OBJECTIVE: Identify each line holding the string "that" and copy it.

Entries with scene source code:

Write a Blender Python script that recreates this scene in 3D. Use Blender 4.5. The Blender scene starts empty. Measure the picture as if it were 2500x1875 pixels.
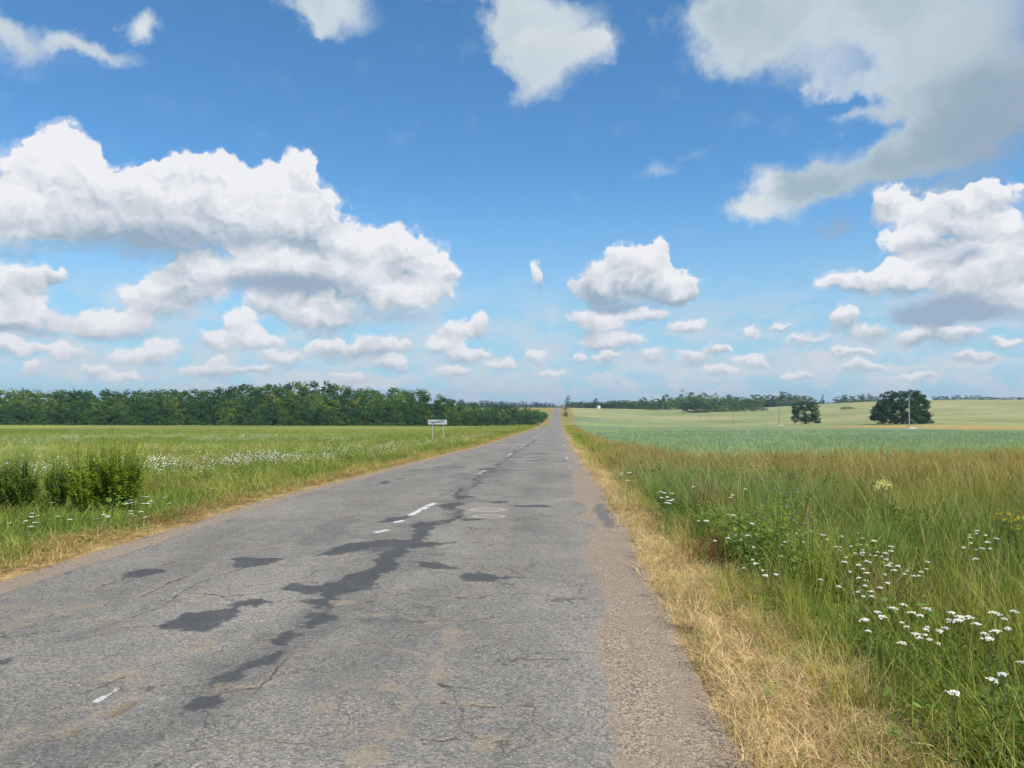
import bpy, bmesh, math, random
import numpy as np
from mathutils import Vector, Matrix, Euler
random.seed(7); RNG = np.random.default_rng(11)
SC = bpy.context.scene; COL = SC.collection
R = math.radians

# ------------------------------------------------------------------ camera
FPX = 760.0; EYE = 1.7; HOR = 402.0; VPX = 559.0
cam_d = bpy.data.cameras.new('camera'); cam = bpy.data.objects.new('camera', cam_d); COL.objects.link(cam)
cam_d.sensor_width = 36; cam_d.lens = FPX*36/1024; cam_d.clip_end = 12000; cam_d.clip_start = 0.05
PITCH = math.atan((HOR-384)/FPX); YAW = math.atan((VPX-512)/FPX)
cam.location = (0, 0, EYE); cam.rotation_euler = (math.pi/2+PITCH, 0, YAW)
SC.camera = cam
SC.render.resolution_x = 1024; SC.render.resolution_y = 768
CM = Euler(cam.rotation_euler).to_matrix()
def ray(px, py):
    return (CM @ Vector(((px-512)/FPX, (384-py)/FPX, -1))).normalized()

# ------------------------------------------------------------------ exposure
vs = SC.view_settings; vs.view_transform = 'Standard'; vs.look = 'None'; vs.exposure = 0.08; vs.gamma = 1.0; vs.use_curve_mapping = False

# ------------------------------------------------------------------ node helper
class NT:
    def __init__(s, nt): s.nt = nt; nt.nodes.clear()
    def n(s, typ, **kw):
        nd = s.nt.nodes.new(typ)
        for k, v in kw.items(): setattr(nd, k, v)
        return nd
    def put(s, sock, v):
        if v is None: return
        if isinstance(v, bpy.types.NodeSocket): s.nt.links.new(v, sock)
        else: sock.default_value = v
    def math(s, op, a, b=None, c=None, clamp=False):
        nd = s.n('ShaderNodeMath', operation=op, use_clamp=clamp)
        for i, v in enumerate((a, b, c)): s.put(nd.inputs[i], v)
        return nd.outputs[0]
    def vmath(s, op, a, b=None, c=None):
        nd = s.n('ShaderNodeVectorMath', operation=op)
        for i, v in enumerate((a, b, c)): s.put(nd.inputs[i], v)
        return nd.outputs[0]
    def mix(s, f, a, b, mode='MIX'):
        nd = s.n('ShaderNodeMix', data_type='RGBA', blend_type=mode)
        s.put(nd.inputs[0], f); s.put(nd.inputs[6], a); s.put(nd.inputs[7], b)
        return nd.outputs[2]
    def sstep(s, x, lo, hi, a=0.0, b=1.0):
        nd = s.n('ShaderNodeMapRange', interpolation_type='SMOOTHSTEP')
        for i, v in enumerate((x, lo, hi, a, b)): s.put(nd.inputs[i], v)
        return nd.outputs[0]
    def lin(s, x, lo, hi, a=0.0, b=1.0):
        nd = s.n('ShaderNodeMapRange')
        for i, v in enumerate((x, lo, hi, a, b)): s.put(nd.inputs[i], v)
        return nd.outputs[0]
    def noise(s, vec, scale, detail=3, rough=0.5, dist=0.0, out=0):
        nd = s.n('ShaderNodeTexNoise')
        s.put(nd.inputs['Vector'], vec); s.put(nd.inputs['Scale'], scale)
        nd.inputs['Detail'].default_value = detail; nd.inputs['Roughness'].default_value = rough; nd.inputs['Distortion'].default_value = dist
        return nd.outputs[out]
def C4(c): return (c[0], c[1], c[2], 1.0)
def srgb(r, g, b, k=1.0):
    f = lambda v: ((v/255+0.055)/1.055)**2.4 if v > 10 else v/255/12.92
    return (f(r)*k, f(g)*k, f(b)*k)

# ------------------------------------------------------------------ sun and sky
SUN_EL = R(54); SUN_AZ = R(128)      # azimuth clockwise from the road direction (+Y)
sv = Vector((math.sin(SUN_AZ)*math.cos(SUN_EL), math.cos(SUN_AZ)*math.cos(SUN_EL), math.sin(SUN_EL)))
sl = bpy.data.lights.new('sun', 'SUN'); sl.energy = 4.6; sl.angle = R(0.53); sl.color = (1.0, 0.93, 0.80)
so = bpy.data.objects.new('sun', sl); COL.objects.link(so); so.rotation_euler = sv.to_track_quat('Z', 'Y').to_euler(); so.location = (60, -20, 80)

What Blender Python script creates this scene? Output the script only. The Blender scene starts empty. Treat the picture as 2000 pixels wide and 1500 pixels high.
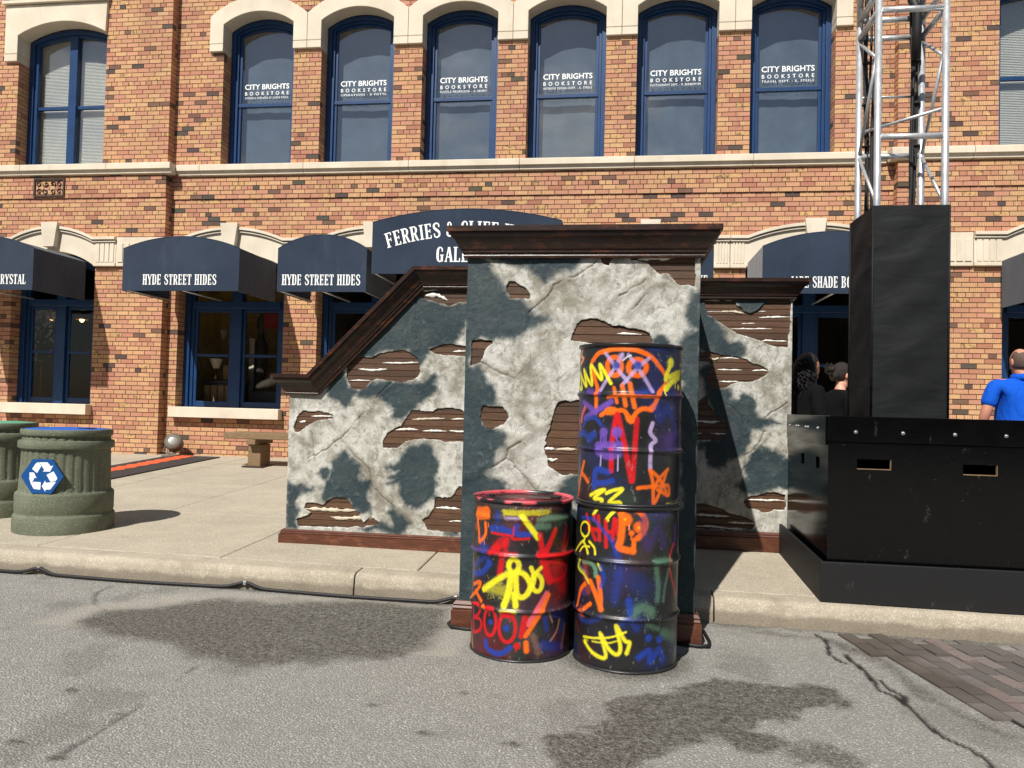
import bpy, bmesh, math, random
import numpy as np
from mathutils import Vector, Matrix

# ------------------------------------------------------------------ camera, sky, sun, exposure
SC = bpy.context.scene
COL = SC.collection
random.seed(7)
rng = np.random.default_rng(11)
R = math.radians

cam_d = bpy.data.cameras.new('camera')
cam = bpy.data.objects.new('camera', cam_d)
COL.objects.link(cam)
cam_d.sensor_width = 36.0
cam_d.lens = 27.0
cam_d.clip_start = 0.05
cam_d.clip_end = 2000.0
CAM_H = 1.38
cam.location = (0, 0, CAM_H)
cam.rotation_euler = (Matrix.Rotation(0.138, 3, 'Z') @ Matrix.Rotation(math.pi / 2 + 0.0275, 3, 'X')
                      @ Matrix.Rotation(0.0247, 3, 'Z')).to_euler()
SC.camera = cam

SUN_DIR = Vector((0.312, 1.0, -1.13)).normalized()          # the way the light travels
world = bpy.data.worlds.new('World')
SC.world = world
world.use_nodes = True
wn = world.node_tree
wn.nodes.clear()
w_out = wn.nodes.new('ShaderNodeOutputWorld')
w_bg = wn.nodes.new('ShaderNodeBackground')
w_sky = wn.nodes.new('ShaderNodeTexSky')
w_sky.sky_type = 'NISHITA'
w_sky.sun_disc = False
w_sky.sun_elevation = math.asin(-SUN_DIR.z)
w_sky.sun_rotation = math.atan2(-SUN_DIR.x, -SUN_DIR.y)
w_sky.air_density = 1.0
w_sky.dust_density = 0.7
w_sky.ozone_density = 2.0
w_tc = wn.nodes.new('ShaderNodeTexCoord')
w_map = wn.nodes.new('ShaderNodeMapping')
w_map.inputs['Scale'].default_value = (1.0, 1.0, 2.6)
w_noi = wn.nodes.new('ShaderNodeTexNoise')
w_map.inputs['Location'].default_value = (9.1, 4.4, 0.7)
w_noi.inputs['Scale'].default_value = 3.0
w_noi.inputs['Detail'].default_value = 7.0
w_noi.inputs['Roughness'].default_value = 0.55
w_ramp = wn.nodes.new('ShaderNodeValToRGB')
w_ramp.color_ramp.elements[0].position = 0.53
w_ramp.color_ramp.elements[1].position = 0.64
w_mix = wn.nodes.new('ShaderNodeMixRGB')
w_mix.inputs['Color2'].default_value = (11.0, 11.2, 11.6, 1)
wn.links.new(w_tc.outputs['Generated'], w_map.inputs['Vector'])
wn.links.new(w_map.outputs['Vector'], w_noi.inputs['Vector'])
wn.links.new(w_noi.outputs['Fac'], w_ramp.inputs['Fac'])
wn.links.new(w_ramp.outputs['Color'], w_mix.inputs['Fac'])
wn.links.new(w_sky.outputs['Color'], w_mix.inputs['Color1'])
wn.links.new(w_mix.outputs['Color'], w_bg.inputs['Color'])
wn.links.new(w_bg.outputs['Background'], w_out.inputs['Surface'])
w_bg.inputs['Strength'].default_value = 0.05

sun_d = bpy.data.lights.new('sun', 'SUN')
sun_d.energy = 5.0
sun_d.angle = R(0.55)
sun_d.color = (1.0, 0.955, 0.89)
sun = bpy.data.objects.new('sun', sun_d)
COL.objects.link(sun)
sun.location = (-6, -18, 22)
sun.rotation_euler = SUN_DIR.to_track_quat('-Z', 'Y').to_euler()

vs = SC.view_settings
vs.view_transform = 'Standard'
vs.look = 'None'
vs.exposure = 0.22
vs.gamma = 1.0
vs.use_curve_mapping = False
SC.render.engine = 'CYCLES'
SC.cycles.use_denoising = True
SC.cycles.max_bounces = 8
SC.cycles.transparent_max_bounces = 12
SC.cycles.caustics_reflective = False
SC.cycles.caustics_refractive = False

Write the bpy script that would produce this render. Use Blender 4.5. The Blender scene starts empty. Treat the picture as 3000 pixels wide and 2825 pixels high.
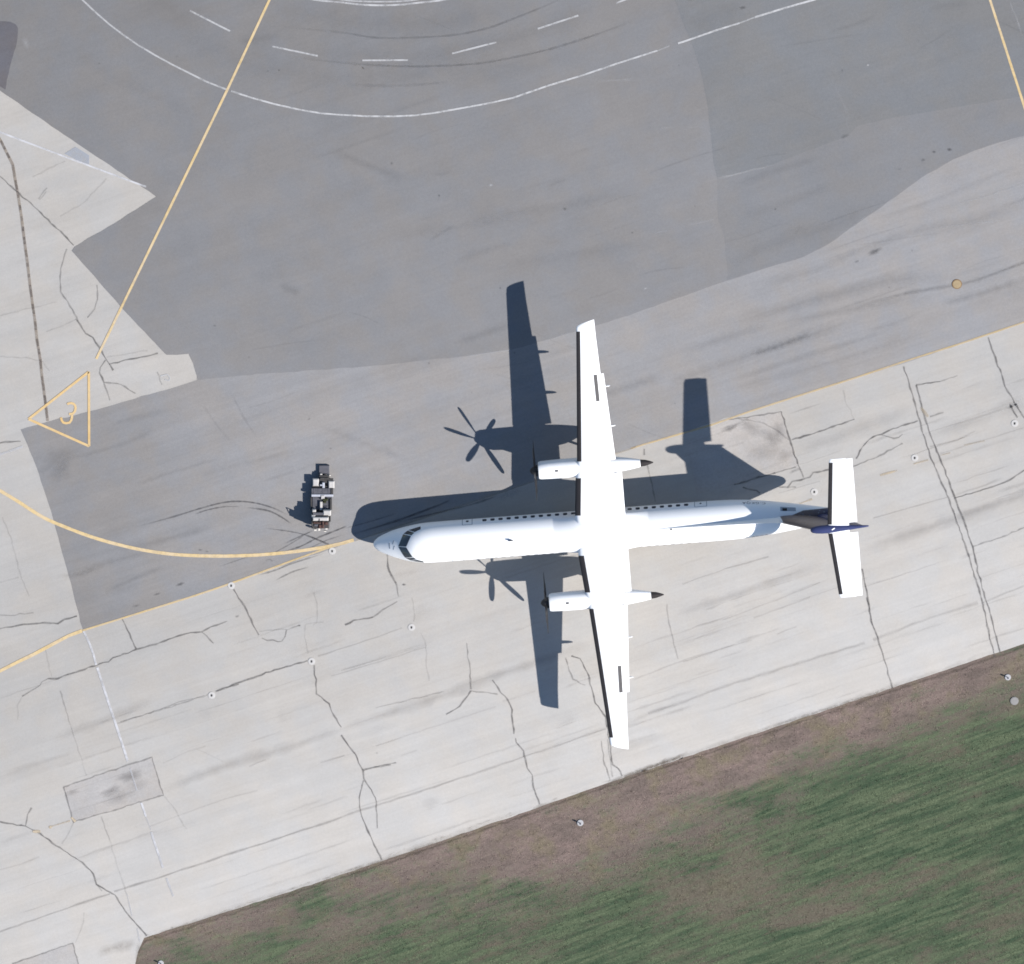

PROBLEM SOLUTION:
Write a Blender Python script that recreates this scene in 3D. Use Blender 4.5. The Blender scene starts empty. Measure the picture as if it were 2500x1875 pixels.
Write the bpy script that would produce this render. Use Blender 4.5. The Blender scene starts empty. Treat the picture as 3000 pixels wide and 2825 pixels high.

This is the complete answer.